Harmonious Proportion in the Architecture of Annapolis, Maryland

Here are some photographs of buildings and streets in Annapolis, Maryland. Annapolis is the state capitol and one of the oldest cities in the US. In common with all state capitals it has at its centre a domed capitol building which is the home of the state government. It has a large number of houses in the colonial style. What interests me is that many of the buildings still display the classic threefold proportion. Have a look at the window sizes particularly and you see that rhythmical progression of gradually decreasing size as you go up for three layers (or more), with the first relating the second and the second relating to the third. Many houses from this period have had the windows replaced in standard sizes as the wooden frames rot. Double glazing usually comes in standard sizes and these do not correspond to the traditional range of proportions. When this is done it destroys so much of the beauty of the old houses.

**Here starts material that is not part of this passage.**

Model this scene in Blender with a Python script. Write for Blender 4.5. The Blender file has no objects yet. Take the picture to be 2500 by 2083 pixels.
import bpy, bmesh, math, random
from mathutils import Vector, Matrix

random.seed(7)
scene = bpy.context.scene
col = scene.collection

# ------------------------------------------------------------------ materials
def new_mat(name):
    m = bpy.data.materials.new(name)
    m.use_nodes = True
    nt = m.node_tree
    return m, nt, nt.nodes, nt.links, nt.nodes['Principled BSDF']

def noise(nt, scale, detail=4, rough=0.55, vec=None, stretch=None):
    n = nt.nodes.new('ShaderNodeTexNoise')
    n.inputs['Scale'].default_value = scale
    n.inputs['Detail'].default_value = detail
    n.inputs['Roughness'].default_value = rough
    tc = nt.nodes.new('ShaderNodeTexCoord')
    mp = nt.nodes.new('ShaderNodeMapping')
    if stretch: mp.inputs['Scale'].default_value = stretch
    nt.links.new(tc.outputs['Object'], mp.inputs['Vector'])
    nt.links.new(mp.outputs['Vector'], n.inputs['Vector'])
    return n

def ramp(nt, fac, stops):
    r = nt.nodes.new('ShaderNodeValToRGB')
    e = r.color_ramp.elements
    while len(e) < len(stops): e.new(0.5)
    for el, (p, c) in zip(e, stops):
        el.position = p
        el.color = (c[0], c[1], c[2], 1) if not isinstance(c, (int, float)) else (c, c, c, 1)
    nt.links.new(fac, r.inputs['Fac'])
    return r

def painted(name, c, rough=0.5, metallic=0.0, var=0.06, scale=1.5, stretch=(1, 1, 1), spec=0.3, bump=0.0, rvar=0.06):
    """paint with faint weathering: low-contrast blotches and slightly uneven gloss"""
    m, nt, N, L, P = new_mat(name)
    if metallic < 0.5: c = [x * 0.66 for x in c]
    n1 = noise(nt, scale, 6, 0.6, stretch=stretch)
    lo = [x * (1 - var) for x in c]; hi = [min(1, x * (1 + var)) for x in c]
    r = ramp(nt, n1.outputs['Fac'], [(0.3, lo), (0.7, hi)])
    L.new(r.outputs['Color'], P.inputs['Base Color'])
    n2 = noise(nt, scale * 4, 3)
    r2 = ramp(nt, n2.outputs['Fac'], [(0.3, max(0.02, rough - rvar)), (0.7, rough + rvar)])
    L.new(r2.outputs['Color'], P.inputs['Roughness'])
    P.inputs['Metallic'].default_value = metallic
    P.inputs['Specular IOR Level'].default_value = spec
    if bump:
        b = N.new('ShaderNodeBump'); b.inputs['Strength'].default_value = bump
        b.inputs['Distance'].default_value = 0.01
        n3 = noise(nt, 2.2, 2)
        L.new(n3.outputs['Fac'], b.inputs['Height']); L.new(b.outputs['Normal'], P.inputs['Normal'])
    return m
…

Annapolis is the home of the US naval officers college and and old port.

The proportions of these buildings are derived from those used by the ancient Greeks which were subsequently used by the Romans and then Christian culture up to about 1900.American colonial architecture is similar to the British Georgian style, which is based upon Italian Palladian architecture of the High Renaissance. The proportions for this came from the rediscovery of a text book on architecture written by a Roman architect called Vitruvius. The Roman text book was published in England in the 17th century, in translation (although given a Latin title) under the name 'Vitruvius Brittanicus'. As a British colony, this style was used in America (with the addition of French style window shutters!) and then retained after independence.

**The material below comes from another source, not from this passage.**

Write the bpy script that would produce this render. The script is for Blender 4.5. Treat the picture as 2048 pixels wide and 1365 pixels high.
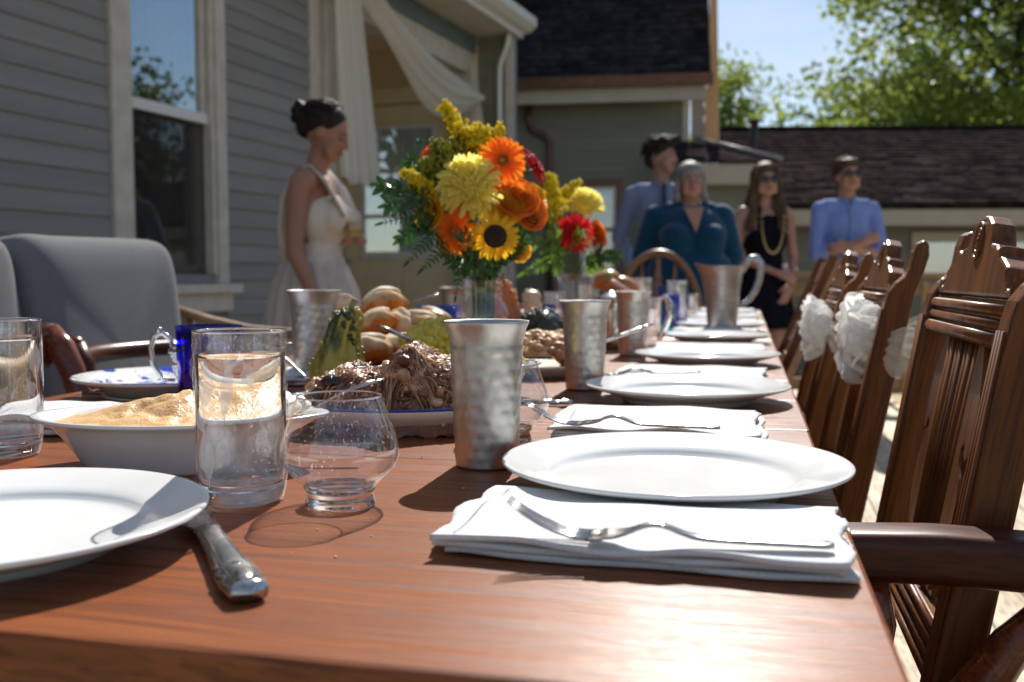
import bpy, bmesh, math, random
import numpy as np
from mathutils import Vector, Matrix, Euler, noise
R = math.radians
PI = math.pi
SC = bpy.context.scene
COL = SC.collection
for o in list(bpy.data.objects):
    bpy.data.objects.remove(o)
random.seed(7)

# ------------------------------------------------------------------ camera
TH = R(13.2)          # the camera looks 13.2 degrees left of the table's long axis (+Y)
PITCH = R(3.75)
CAMZ = 0.923
FPX = 1991.0
cam = bpy.data.cameras.new('camera')
cam.lens = 35.0
cam.sensor_width = 36.0
cam.clip_start = 0.02
cam.clip_end = 600
cam.dof.use_dof = True
cam.dof.focus_distance = 0.88
cam.dof.aperture_fstop = 7.0
cam.dof.aperture_blades = 0
camo = bpy.data.objects.new('camera', cam)
camo.location = (0, 0, CAMZ)
camo.rotation_euler = (R(90) - PITCH, 0, TH)
COL.objects.link(camo)
SC.camera = camo

# ------------------------------------------------------------------ light
SUN_AZ = R(10.5)      # right of the camera's forward direction
SUN_EL = R(43)
wa = SUN_AZ - TH      # clockwise from +Y
sdir = Vector((math.sin(wa) * math.cos(SUN_EL), math.cos(wa) * math.cos(SUN_EL), math.sin(SUN_EL)))
world = bpy.data.worlds.new('World')
SC.world = world
world.use_nodes = True
wn = world.node_tree
for n in list(wn.nodes):
    wn.nodes.remove(n)
sky = wn.nodes.new('ShaderNodeTexSky')
sky.sky_type = 'NISHITA'
sky.sun_disc = False
sky.sun_elevation = SUN_EL
sky.sun_rotation = wa
sky.air_density = 1.0
sky.dust_density = 0.3
sky.ozone_density = 2.6
bg = wn.nodes.new('ShaderNodeBackground')
bg.inputs['Strength'].default_value = 0.075
wo = wn.nodes.new('ShaderNodeOutputWorld')
# thin high cloud over the blue, everywhere in the sky
tc = wn.nodes.new('ShaderNodeTexCoord')
mp = wn.nodes.new('ShaderNodeMapping'); mp.inputs['Scale'].default_value = (1.0, 1.0, 3.5)
nz = wn.nodes.new('ShaderNodeTexNoise'); nz.inputs['Scale'].default_value = 2.4; nz.inputs['Detail'].default_value = 5
rp = wn.nodes.new('ShaderNodeValToRGB')
rp.color_ramp.elements[0].position = 0.42; rp.color_ramp.elements[0].color = (0, 0, 0, 1)
rp.color_ramp.elements[1].position = 0.75; rp.color_ramp.elements[1].color = (.55, .55, .55, 1)
mx = wn.nodes.new('ShaderNodeMixRGB'); mx.inputs['Color2'].default_value = (8.5, 8.8, 9.2, 1)
L = wn.links.new
L(tc.outputs['Generated'], mp.inputs['Vector']); L(mp.outputs['Vector'], nz.inputs['Vector'])
L(nz.outputs['Fac'], rp.inputs['Fac']); L(rp.outputs['Color'], mx.inputs['Fac'])
L(sky.outputs['Color'], mx.inputs['Color1']); L(mx.outputs['Color'], bg.inputs['Color'])
L(bg.outputs['Background'], wo.inputs['Surface'])
sl = bpy.data.lights.new('sun', 'SUN')
sl.energy = 5.0
sl.angle = R(0.53)
sl.color = (1.0, 0.955, 0.88)
so = bpy.data.objects.new('sun', sl)
so.rotation_euler = sdir.to_track_quat('Z', 'Y').to_euler()
so.location = (0, 0, 30)
COL.objects.link(so)
SC.view_settings.view_transform = 'Standard'
SC.view_settings.look = 'None'
SC.view_settings.exposure = 0.55
SC.view_settings.gamma = 1.0
SC.view_settings.use_curve_mapping = False
SC.render.engine = 'CYCLES'
cy = SC.cycles
cy.use_denoising = True
cy.max_bounces = 12; cy.transmission_bounces = 10; cy.transparent_max_bounces = 24; cy.glossy_bounces = 5; cy.diffuse_bounces = 3
cy.sample_clamp_indirect = 6
cy.sample_clamp_direct = 0
cy.blur_glossy = 0.3
cy.caustics_refractive = True
cy.caustics_reflective = True

# ------------------------------------------------------------------ geometry of the picture
def ray(px, py):
    u = (px - 1024) / FPX; v = (682.5 - py) / FPX
    f = math.cos(PITCH) + v * math.sin(PITCH)
    z = -math.sin(PITCH) + v * math.cos(PITCH)
    return u, f, z
def cam2w(x, d, z):
    return Vector((x * math.cos(TH) - d * math.sin(TH), x * math.sin(TH) + d * math.cos(TH), z))
def at(px, py, d):
    """world point seen at photo pixel (px, py), d metres in front of the camera"""
    u, f, z = ray(px, py); t = d / f
    return cam2w(u * t, d, CAMZ + z * t)
TT = 0.75            # table top height
def on(px, py, z=TT):
    """world point of height z seen at photo pixel (px, py)"""
    u, f, w = ray(px, py); t = (z - CAMZ) / w
    return cam2w(u * t, f * t, z)
CAMRIGHT = Vector((math.cos(TH), math.sin(TH), 0))
CAMFWD = Vector((-math.sin(TH), math.cos(TH), 0))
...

If there are any architects reading this who are looking to make a name for themselves, then take note. A modern building could as easily be built using these proportions as any other, and the beauty of the buildings that use them always attracts attention. So any architects reading this, here is a way of raising your reputation as an architect, and adding value to buildings at very little extra cost.

 

 

It's not always possible to have three storeys in a house - but even if you have two, the basement window is made (through the size of the glass panels within it) to look as though we are seeing the top section of a much larger window that projects below ground, so mainting this sense of threefold rhythm.

You can see the state government house in the distance with the dome.

 

Actually (just in case any were going to comment on the fact) this isn't in Annapolis, but in Frederick, Maryland, which is smaller town of similar age.  I took these photos on the same trip to Maryland.